1ヶ月半ほど前にパリでクルマで停止命令を無視したアラブ少年が警官に射殺された事件があり、これに対する抗議の暴動があった。月刊誌『世界』の9月号に山下泰幸氏の「フランスの『郊外暴動』に終わりはあるのか」と題する論稿が載っている。それによると今回5954台のクルマが燃やされ、1092件の建造物破壊(うち108ヶ所の学校、39ヶ所の図書館)、723人の警官が負傷。逮捕者の平均年齢は17歳とのこと。日本では想像もできない激しさである。
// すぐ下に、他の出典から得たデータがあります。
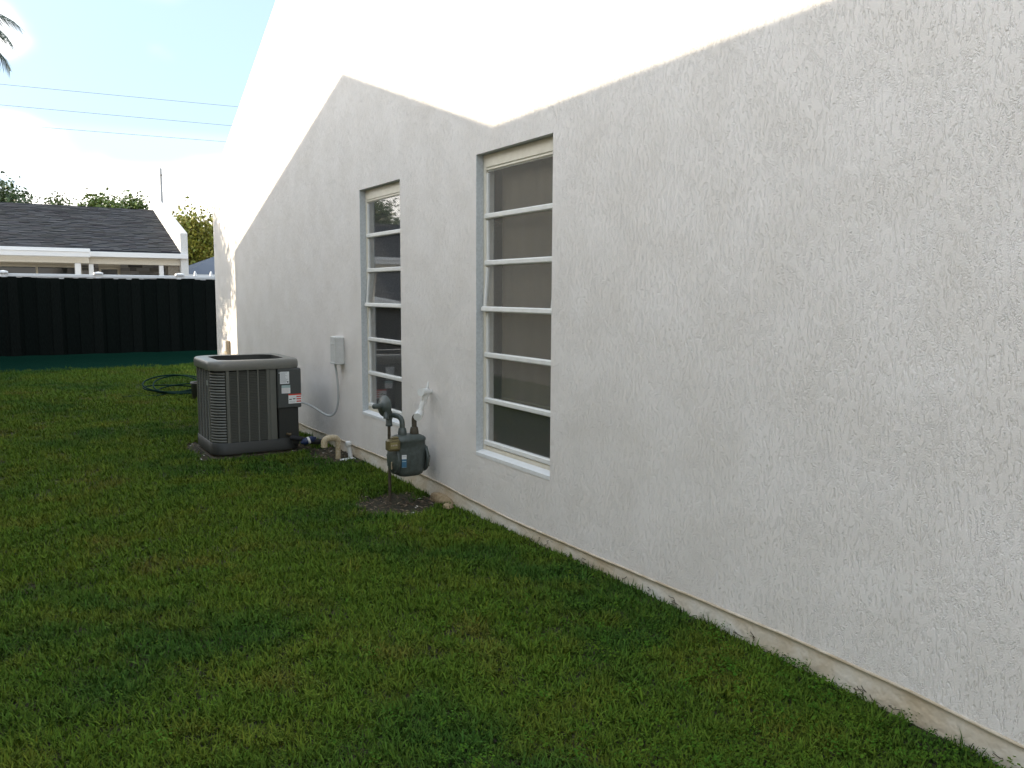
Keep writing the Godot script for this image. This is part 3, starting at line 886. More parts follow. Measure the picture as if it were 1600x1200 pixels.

フランスは1950〜60年代の経済成長期にアルジェリアやモロッコなどの植民地から労働者を受け入れた。さらにアルジェリアが武力闘争の末に独立すると、深い考えもなくフランス軍の一部として独立派と戦ったアルジェリア人十数万人は母国では死刑になりかねず、フランス本土に引き取られた(アルキと呼ばれる)。彼らアラブ人はパリなどの大都市の郊外の団地に住んだが、フランス語を理解できない彼らはフランス社会に統合されることはなく、そのため何年かごとに暴動を繰り返してきた。子弟たちはフランス語で教育を受け、フランスは「自由 平等 博愛」の国だと教えられたが、実態との乖離は甚しかった。
フランス政府が彼らを意図的に差別したわけではなく、社会党のミッテラン政権など融合に努めた。しかし、イスラム教をはじめとする文化的伝統の差に加えて生活習慣の違い(団地の中庭で羊を殺して解体するなど)も大きかった( 林瑞枝『フランスの異邦人 移民・難民・少数者の苦悩』 中公新書 1984年)。こうして移民の団地の治安にはフランス警察も容易に介入できないとなれば、せめて郊外団地外に治安悪化が拡大することは防止するというのが警察の本心なのではないか。そして移民以外のフランス国民の本心でもあろう。